▶ [Provided material]:
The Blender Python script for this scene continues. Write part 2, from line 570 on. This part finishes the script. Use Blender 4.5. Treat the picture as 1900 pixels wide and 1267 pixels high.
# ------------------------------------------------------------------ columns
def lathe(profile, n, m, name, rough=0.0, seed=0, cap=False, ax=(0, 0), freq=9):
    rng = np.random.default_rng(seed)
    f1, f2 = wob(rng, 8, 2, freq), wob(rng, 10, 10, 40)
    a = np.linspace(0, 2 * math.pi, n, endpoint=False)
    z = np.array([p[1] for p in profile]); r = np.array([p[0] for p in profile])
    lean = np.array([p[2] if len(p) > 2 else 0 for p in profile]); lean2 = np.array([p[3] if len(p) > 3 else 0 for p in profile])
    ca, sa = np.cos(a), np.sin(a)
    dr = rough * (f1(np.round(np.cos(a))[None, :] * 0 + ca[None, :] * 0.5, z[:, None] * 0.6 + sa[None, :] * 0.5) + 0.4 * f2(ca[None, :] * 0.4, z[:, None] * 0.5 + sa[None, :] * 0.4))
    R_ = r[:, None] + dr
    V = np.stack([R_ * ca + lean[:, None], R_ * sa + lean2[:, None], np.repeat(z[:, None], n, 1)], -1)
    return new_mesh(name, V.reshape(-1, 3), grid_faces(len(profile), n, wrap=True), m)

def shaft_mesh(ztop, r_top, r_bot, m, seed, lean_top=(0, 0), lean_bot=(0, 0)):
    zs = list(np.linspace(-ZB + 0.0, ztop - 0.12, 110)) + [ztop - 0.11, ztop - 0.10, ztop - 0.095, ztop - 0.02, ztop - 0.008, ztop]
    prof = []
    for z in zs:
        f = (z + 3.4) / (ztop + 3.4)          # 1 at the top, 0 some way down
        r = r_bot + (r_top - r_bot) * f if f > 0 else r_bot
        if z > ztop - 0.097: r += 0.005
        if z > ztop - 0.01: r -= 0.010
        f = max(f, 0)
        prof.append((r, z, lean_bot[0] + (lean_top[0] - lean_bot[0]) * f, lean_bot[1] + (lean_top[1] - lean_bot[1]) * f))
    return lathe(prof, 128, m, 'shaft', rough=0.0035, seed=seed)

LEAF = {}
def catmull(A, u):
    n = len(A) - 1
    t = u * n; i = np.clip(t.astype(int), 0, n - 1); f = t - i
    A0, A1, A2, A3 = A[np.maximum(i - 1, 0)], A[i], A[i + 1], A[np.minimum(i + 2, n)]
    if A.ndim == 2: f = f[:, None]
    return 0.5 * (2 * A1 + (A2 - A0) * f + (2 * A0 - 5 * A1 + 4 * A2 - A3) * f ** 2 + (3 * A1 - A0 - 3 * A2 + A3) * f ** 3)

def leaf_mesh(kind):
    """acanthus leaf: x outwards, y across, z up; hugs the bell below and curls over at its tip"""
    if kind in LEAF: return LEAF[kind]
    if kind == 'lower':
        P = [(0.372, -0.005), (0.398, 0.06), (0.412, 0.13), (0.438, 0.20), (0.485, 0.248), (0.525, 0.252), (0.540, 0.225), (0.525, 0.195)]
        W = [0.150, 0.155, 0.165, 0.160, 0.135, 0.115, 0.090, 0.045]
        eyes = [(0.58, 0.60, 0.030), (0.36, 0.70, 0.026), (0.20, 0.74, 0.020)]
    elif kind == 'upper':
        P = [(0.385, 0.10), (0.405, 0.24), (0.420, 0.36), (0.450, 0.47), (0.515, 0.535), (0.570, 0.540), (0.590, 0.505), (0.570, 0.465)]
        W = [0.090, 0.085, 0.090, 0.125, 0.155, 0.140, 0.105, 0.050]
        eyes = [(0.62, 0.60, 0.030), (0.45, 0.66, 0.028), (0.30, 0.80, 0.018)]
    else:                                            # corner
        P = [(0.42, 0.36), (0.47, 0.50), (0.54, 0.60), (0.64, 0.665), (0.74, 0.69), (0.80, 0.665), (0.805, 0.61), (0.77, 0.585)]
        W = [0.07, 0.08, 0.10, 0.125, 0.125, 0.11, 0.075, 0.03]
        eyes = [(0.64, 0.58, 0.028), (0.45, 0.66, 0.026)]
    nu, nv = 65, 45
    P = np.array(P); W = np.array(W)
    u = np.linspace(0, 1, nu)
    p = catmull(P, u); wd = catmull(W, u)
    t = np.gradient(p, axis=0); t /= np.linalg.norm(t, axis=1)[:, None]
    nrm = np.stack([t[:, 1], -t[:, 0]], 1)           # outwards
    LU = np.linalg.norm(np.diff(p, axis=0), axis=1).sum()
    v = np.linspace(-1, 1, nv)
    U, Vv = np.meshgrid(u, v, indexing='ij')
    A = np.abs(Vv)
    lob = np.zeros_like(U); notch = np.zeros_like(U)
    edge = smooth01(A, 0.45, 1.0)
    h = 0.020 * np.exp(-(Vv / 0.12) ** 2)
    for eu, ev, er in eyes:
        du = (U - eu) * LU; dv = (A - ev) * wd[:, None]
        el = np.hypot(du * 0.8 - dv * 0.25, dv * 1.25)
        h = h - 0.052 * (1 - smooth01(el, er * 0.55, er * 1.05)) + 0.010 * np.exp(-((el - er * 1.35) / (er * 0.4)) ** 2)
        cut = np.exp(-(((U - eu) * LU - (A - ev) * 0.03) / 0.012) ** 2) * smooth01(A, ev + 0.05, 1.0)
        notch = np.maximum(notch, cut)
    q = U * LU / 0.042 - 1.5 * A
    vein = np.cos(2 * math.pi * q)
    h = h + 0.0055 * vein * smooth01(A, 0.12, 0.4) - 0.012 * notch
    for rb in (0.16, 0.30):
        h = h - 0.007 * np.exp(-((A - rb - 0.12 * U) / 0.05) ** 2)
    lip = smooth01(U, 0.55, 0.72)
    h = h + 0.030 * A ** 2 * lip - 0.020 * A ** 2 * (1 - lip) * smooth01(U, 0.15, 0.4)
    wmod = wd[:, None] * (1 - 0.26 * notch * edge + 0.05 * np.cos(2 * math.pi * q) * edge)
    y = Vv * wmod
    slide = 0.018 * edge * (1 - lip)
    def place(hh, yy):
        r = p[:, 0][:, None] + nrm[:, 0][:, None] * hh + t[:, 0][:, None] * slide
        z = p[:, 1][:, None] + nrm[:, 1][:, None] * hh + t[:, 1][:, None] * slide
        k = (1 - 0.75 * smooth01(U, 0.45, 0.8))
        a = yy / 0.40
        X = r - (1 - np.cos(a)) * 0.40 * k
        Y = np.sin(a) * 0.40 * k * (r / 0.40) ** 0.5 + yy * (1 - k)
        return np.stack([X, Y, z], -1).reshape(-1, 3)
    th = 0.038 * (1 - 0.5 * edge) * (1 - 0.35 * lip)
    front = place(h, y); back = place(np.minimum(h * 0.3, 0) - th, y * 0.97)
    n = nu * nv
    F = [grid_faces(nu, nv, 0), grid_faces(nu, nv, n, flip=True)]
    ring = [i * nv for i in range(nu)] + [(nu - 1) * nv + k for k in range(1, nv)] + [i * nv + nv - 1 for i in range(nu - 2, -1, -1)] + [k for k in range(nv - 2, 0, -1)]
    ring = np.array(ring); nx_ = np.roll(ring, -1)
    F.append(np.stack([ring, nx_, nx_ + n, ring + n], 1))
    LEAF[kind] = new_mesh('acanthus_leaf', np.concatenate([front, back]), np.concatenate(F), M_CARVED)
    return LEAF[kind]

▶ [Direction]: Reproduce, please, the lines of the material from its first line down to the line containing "return 0.5 *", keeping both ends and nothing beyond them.

▶ [Exercise response]:
The Blender Python script for this scene continues. Write part 2, from line 570 on. This part finishes the script. Use Blender 4.5. Treat the picture as 1900 pixels wide and 1267 pixels high.
# ------------------------------------------------------------------ columns
def lathe(profile, n, m, name, rough=0.0, seed=0, cap=False, ax=(0, 0), freq=9):
    rng = np.random.default_rng(seed)
    f1, f2 = wob(rng, 8, 2, freq), wob(rng, 10, 10, 40)
    a = np.linspace(0, 2 * math.pi, n, endpoint=False)
    z = np.array([p[1] for p in profile]); r = np.array([p[0] for p in profile])
    lean = np.array([p[2] if len(p) > 2 else 0 for p in profile]); lean2 = np.array([p[3] if len(p) > 3 else 0 for p in profile])
    ca, sa = np.cos(a), np.sin(a)
    dr = rough * (f1(np.round(np.cos(a))[None, :] * 0 + ca[None, :] * 0.5, z[:, None] * 0.6 + sa[None, :] * 0.5) + 0.4 * f2(ca[None, :] * 0.4, z[:, None] * 0.5 + sa[None, :] * 0.4))
    R_ = r[:, None] + dr
    V = np.stack([R_ * ca + lean[:, None], R_ * sa + lean2[:, None], np.repeat(z[:, None], n, 1)], -1)
    return new_mesh(name, V.reshape(-1, 3), grid_faces(len(profile), n, wrap=True), m)

def shaft_mesh(ztop, r_top, r_bot, m, seed, lean_top=(0, 0), lean_bot=(0, 0)):
    zs = list(np.linspace(-ZB + 0.0, ztop - 0.12, 110)) + [ztop - 0.11, ztop - 0.10, ztop - 0.095, ztop - 0.02, ztop - 0.008, ztop]
    prof = []
    for z in zs:
        f = (z + 3.4) / (ztop + 3.4)          # 1 at the top, 0 some way down
        r = r_bot + (r_top - r_bot) * f if f > 0 else r_bot
        if z > ztop - 0.097: r += 0.005
        if z > ztop - 0.01: r -= 0.010
        f = max(f, 0)
        prof.append((r, z, lean_bot[0] + (lean_top[0] - lean_bot[0]) * f, lean_bot[1] + (lean_top[1] - lean_bot[1]) * f))
    return lathe(prof, 128, m, 'shaft', rough=0.0035, seed=seed)

LEAF = {}
def catmull(A, u):
    n = len(A) - 1
    t = u * n; i = np.clip(t.astype(int), 0, n - 1); f = t - i
    A0, A1, A2, A3 = A[np.maximum(i - 1, 0)], A[i], A[i + 1], A[np.minimum(i + 2, n)]
    if A.ndim == 2: f = f[:, None]
    return 0.5 * (2 * A1 + (A2 - A0) * f + (2 * A0 - 5 * A1 + 4 * A2 - A3) * f ** 2 + (3 * A1 - A0 - 3 * A2 + A3) * f ** 3)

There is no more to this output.